Word for word, restate every line of the listing that follows.

** BEGIN **

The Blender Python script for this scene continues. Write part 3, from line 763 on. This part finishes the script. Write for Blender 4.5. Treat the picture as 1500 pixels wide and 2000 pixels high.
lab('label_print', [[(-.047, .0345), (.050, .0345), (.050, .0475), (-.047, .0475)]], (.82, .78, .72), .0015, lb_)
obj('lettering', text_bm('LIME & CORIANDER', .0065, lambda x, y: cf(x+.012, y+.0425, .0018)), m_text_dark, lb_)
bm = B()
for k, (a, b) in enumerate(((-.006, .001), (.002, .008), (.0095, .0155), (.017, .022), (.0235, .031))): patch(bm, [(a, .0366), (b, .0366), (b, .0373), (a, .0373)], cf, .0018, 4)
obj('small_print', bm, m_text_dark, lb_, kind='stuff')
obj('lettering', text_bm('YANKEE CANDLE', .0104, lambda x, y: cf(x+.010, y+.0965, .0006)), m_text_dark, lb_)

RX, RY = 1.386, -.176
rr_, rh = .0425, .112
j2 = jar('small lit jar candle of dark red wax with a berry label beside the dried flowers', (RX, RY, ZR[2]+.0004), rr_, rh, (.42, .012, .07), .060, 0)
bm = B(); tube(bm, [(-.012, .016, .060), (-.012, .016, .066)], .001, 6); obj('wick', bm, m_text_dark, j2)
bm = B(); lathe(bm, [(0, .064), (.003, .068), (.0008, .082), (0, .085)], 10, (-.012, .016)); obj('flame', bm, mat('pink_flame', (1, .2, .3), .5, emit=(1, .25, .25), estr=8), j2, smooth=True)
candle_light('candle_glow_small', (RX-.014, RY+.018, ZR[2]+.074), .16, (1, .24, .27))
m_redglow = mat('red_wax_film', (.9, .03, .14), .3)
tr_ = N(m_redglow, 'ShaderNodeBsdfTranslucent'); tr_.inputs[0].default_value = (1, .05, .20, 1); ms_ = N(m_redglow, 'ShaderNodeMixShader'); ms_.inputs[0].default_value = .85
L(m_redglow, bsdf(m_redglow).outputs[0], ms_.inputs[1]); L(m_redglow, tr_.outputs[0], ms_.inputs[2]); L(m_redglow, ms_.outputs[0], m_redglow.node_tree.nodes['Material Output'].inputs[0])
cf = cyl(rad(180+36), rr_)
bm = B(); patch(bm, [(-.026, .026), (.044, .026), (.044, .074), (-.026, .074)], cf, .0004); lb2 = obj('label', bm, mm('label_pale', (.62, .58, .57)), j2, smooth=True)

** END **

● EXERCISE RESULT
The Blender Python script for this scene continues. Write part 3, from line 763 on. This part finishes the script. Write for Blender 4.5. Treat the picture as 1500 pixels wide and 2000 pixels high.
lab('label_print', [[(-.047, .0345), (.050, .0345), (.050, .0475), (-.047, .0475)]], (.82, .78, .72), .0015, lb_)
obj('lettering', text_bm('LIME & CORIANDER', .0065, lambda x, y: cf(x+.012, y+.0425, .0018)), m_text_dark, lb_)
bm = B()
for k, (a, b) in enumerate(((-.006, .001), (.002, .008), (.0095, .0155), (.017, .022), (.0235, .031))): patch(bm, [(a, .0366), (b, .0366), (b, .0373), (a, .0373)], cf, .0018, 4)
obj('small_print', bm, m_text_dark, lb_, kind='stuff')
obj('lettering', text_bm('YANKEE CANDLE', .0104, lambda x, y: cf(x+.010, y+.0965, .0006)), m_text_dark, lb_)

RX, RY = 1.386, -.176
rr_, rh = .0425, .112
j2 = jar('small lit jar candle of dark red wax with a berry label beside the dried flowers', (RX, RY, ZR[2]+.0004), rr_, rh, (.42, .012, .07), .060, 0)
bm = B(); tube(bm, [(-.012, .016, .060), (-.012, .016, .066)], .001, 6); obj('wick', bm, m_text_dark, j2)
bm = B(); lathe(bm, [(0, .064), (.003, .068), (.0008, .082), (0, .085)], 10, (-.012, .016)); obj('flame', bm, mat('pink_flame', (1, .2, .3), .5, emit=(1, .25, .25), estr=8), j2, smooth=True)
candle_light('candle_glow_small', (RX-.014, RY+.018, ZR[2]+.074), .16, (1, .24, .27))
m_redglow = mat('red_wax_film', (.9, .03, .14), .3)
tr_ = N(m_redglow, 'ShaderNodeBsdfTranslucent'); tr_.inputs[0].default_value = (1, .05, .20, 1); ms_ = N(m_redglow, 'ShaderNodeMixShader'); ms_.inputs[0].default_value = .85
L(m_redglow, bsdf(m_redglow).outputs[0], ms_.inputs[1]); L(m_redglow, tr_.outputs[0], ms_.inputs[2]); L(m_redglow, ms_.outputs[0], m_redglow.node_tree.nodes['Material Output'].inputs[0])
cf = cyl(rad(180+36), rr_)
bm = B(); patch(bm, [(-.026, .026), (.044, .026), (.044, .074), (-.026, .074)], cf, .0004); lb2 = obj('label', bm, mm('label_pale', (.62, .58, .57)), j2, smooth=True)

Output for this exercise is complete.